#### PROBLEM REQUIREMENTS:
Quote, verbatim, all material below, without pictures.

--- BEGIN ---

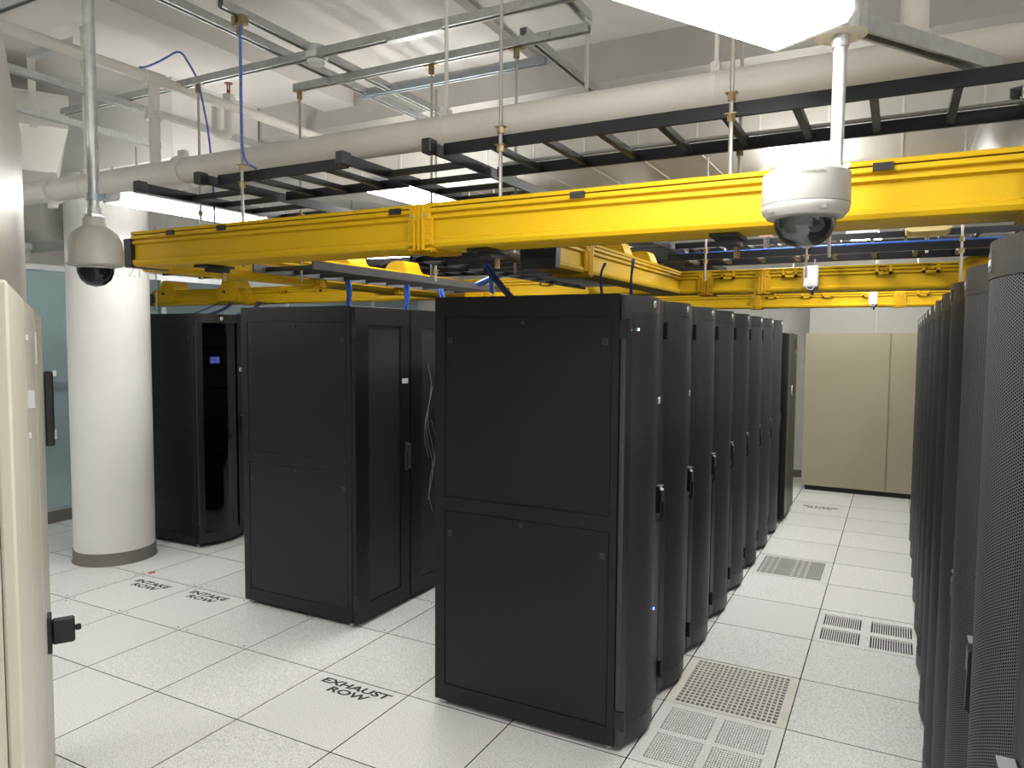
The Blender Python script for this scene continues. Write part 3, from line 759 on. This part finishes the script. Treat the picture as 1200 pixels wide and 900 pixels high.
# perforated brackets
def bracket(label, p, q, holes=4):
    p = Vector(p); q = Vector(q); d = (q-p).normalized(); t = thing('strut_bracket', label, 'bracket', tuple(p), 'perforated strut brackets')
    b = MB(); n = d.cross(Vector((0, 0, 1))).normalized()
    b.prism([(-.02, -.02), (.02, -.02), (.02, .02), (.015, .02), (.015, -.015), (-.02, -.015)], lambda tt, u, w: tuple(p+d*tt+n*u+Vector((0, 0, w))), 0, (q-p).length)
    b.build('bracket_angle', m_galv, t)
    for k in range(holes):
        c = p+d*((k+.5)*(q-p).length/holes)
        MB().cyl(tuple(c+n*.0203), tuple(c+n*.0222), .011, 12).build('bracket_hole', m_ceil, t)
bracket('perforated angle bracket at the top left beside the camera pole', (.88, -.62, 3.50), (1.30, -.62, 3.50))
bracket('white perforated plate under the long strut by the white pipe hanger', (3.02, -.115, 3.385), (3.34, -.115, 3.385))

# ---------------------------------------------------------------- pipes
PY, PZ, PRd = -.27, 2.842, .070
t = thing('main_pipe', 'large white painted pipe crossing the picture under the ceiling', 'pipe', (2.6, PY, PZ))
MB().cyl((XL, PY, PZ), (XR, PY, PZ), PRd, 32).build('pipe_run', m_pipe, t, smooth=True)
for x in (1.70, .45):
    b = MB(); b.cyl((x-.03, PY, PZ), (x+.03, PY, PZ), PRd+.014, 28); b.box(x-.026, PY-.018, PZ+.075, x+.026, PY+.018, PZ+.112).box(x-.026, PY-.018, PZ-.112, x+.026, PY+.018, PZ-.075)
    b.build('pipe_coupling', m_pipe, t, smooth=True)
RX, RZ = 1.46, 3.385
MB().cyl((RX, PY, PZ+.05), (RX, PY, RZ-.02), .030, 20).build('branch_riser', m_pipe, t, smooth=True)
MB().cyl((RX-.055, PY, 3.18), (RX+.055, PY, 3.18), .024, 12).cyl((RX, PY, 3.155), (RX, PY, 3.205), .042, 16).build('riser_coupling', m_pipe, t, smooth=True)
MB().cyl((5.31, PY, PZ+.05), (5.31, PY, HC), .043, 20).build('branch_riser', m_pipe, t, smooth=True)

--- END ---

#### THE SOLUTION:
The Blender Python script for this scene continues. Write part 3, from line 759 on. This part finishes the script. Treat the picture as 1200 pixels wide and 900 pixels high.
# perforated brackets
def bracket(label, p, q, holes=4):
    p = Vector(p); q = Vector(q); d = (q-p).normalized(); t = thing('strut_bracket', label, 'bracket', tuple(p), 'perforated strut brackets')
    b = MB(); n = d.cross(Vector((0, 0, 1))).normalized()
    b.prism([(-.02, -.02), (.02, -.02), (.02, .02), (.015, .02), (.015, -.015), (-.02, -.015)], lambda tt, u, w: tuple(p+d*tt+n*u+Vector((0, 0, w))), 0, (q-p).length)
    b.build('bracket_angle', m_galv, t)
    for k in range(holes):
        c = p+d*((k+.5)*(q-p).length/holes)
        MB().cyl(tuple(c+n*.0203), tuple(c+n*.0222), .011, 12).build('bracket_hole', m_ceil, t)
bracket('perforated angle bracket at the top left beside the camera pole', (.88, -.62, 3.50), (1.30, -.62, 3.50))
bracket('white perforated plate under the long strut by the white pipe hanger', (3.02, -.115, 3.385), (3.34, -.115, 3.385))

# ---------------------------------------------------------------- pipes
PY, PZ, PRd = -.27, 2.842, .070
t = thing('main_pipe', 'large white painted pipe crossing the picture under the ceiling', 'pipe', (2.6, PY, PZ))
MB().cyl((XL, PY, PZ), (XR, PY, PZ), PRd, 32).build('pipe_run', m_pipe, t, smooth=True)
for x in (1.70, .45):
    b = MB(); b.cyl((x-.03, PY, PZ), (x+.03, PY, PZ), PRd+.014, 28); b.box(x-.026, PY-.018, PZ+.075, x+.026, PY+.018, PZ+.112).box(x-.026, PY-.018, PZ-.112, x+.026, PY+.018, PZ-.075)
    b.build('pipe_coupling', m_pipe, t, smooth=True)
RX, RZ = 1.46, 3.385
MB().cyl((RX, PY, PZ+.05), (RX, PY, RZ-.02), .030, 20).build('branch_riser', m_pipe, t, smooth=True)
MB().cyl((RX-.055, PY, 3.18), (RX+.055, PY, 3.18), .024, 12).cyl((RX, PY, 3.155), (RX, PY, 3.205), .042, 16).build('riser_coupling', m_pipe, t, smooth=True)
MB().cyl((5.31, PY, PZ+.05), (5.31, PY, HC), .043, 20).build('branch_riser', m_pipe, t, smooth=True)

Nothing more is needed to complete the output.